TOLEDO, OH – I’ve been called dysfunctional before. I don’t always communicate positive feelings in the usual, “You’re wonderful,” “You Brighten up my day” way. I’ve done that in the past but the norm for me is to say something nice while cracking a joke in the process.
When this person told me I was “dysfunctional” I was initially offended but then began to care less and less about the shit. If someone can’t figure me out it’s their problem not mine. I can slow down my actions and try to explain myself but that can only go so far. Eventually you have to just understand how another person communicates.
The person that called me crazy for using negativity to emote positive feelings eventually figured me out and quit being weirded-out by my communication style.
I now know from which parent I inherited this trait.
So I got a gift from my mom today. A “house warming gift”, even though I’ve been living in L.A. coming up on 9 months now. But better late than never right? She sent me 2 boxes of silverware. A 45 ct. box and a 20 ct. box. It’s nice too. It looks like the type of cutlery that you’d give a couple that’s getting married.
So inside the packaging was a card and it read:
“To my dearest son. Please allow me to help your home feel more like home since you’re away from home. Love, Mom”
I flip the card over and on the back it reads…
“Please consider this the first in a long line of house warming gifts to help you feel more comfortable in your new spot. When you open up this silver ware please do me a favor and throw away that cheap Wal-Mart shit you’re eating with. This silverware shouldn’t fraternize with cheap silverware. It is an insult to the quality of this silverware.
I guess I’ll have to get you some decent plates to eat on now that you have silverware that’s too nice for the plates you have.
Don’t open the 20 ct. pack of silver unless you have company over and you need the extra pieces. Since you’re in L.A. now I’m sure you’ll be having a lot more parties at your home but if your new apartment is anything like where you lived in Birmingham I’m sure you wont need it because you couldn’t fit more than 8 people in that spot. “
I was laughing so hard I couldn’t call my mom for 20 minutes to thank her.

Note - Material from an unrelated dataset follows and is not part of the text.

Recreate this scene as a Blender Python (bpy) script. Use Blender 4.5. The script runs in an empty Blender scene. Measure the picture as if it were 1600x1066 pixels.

It was cool seeing that card from her because it looked like something I’d say to someone while doing something nice for them. Made me feel a lot less dysfunctional.
Now that I’ve shaken that feeling… I can show you the next two videos in full confidence:
The first one is a clip that should be shown at ALL movie theatres. We’ve all gone to see a film and the movie theatre gives you a quick “Shut Up During the Movie” announcement. Well for those of you that went to see ‘Aqua Teen Hunger Force: The Movie” you’ll remember this.
Even if you’ve never seen the Television show that this movie is based on you’ll get this intro. And let’s face it… a Pretzel playing a guitar is hilarious.
We all have one song at any given time that’s stuck in our head for no reason. For me is was ‘Rhianna- Umbrella’ for a while now that’s moved on into ‘ Boosie- Wipe Me Down’. If you’re not from the south and aren’t familiar with this song, this video might not be that funny to you, but hell if the Cupid Shuffle can make it all the way to L.A. there’s no telling what half of you listen to.
This video is clips of kids show ‘Dora the Explorer’ edited to fit Wipe Me Down. I don’t know who this DJ Umer dude is but he has way too much time on his hands. There’s a Rugrats verson to ‘Party Like a Rockstar’ as well as a ‘Spongebob Squarepants’ version of ‘This is Why I’m Hot.”
They’re all pretty funny but for some reason this Dora one had me laughing the hardest.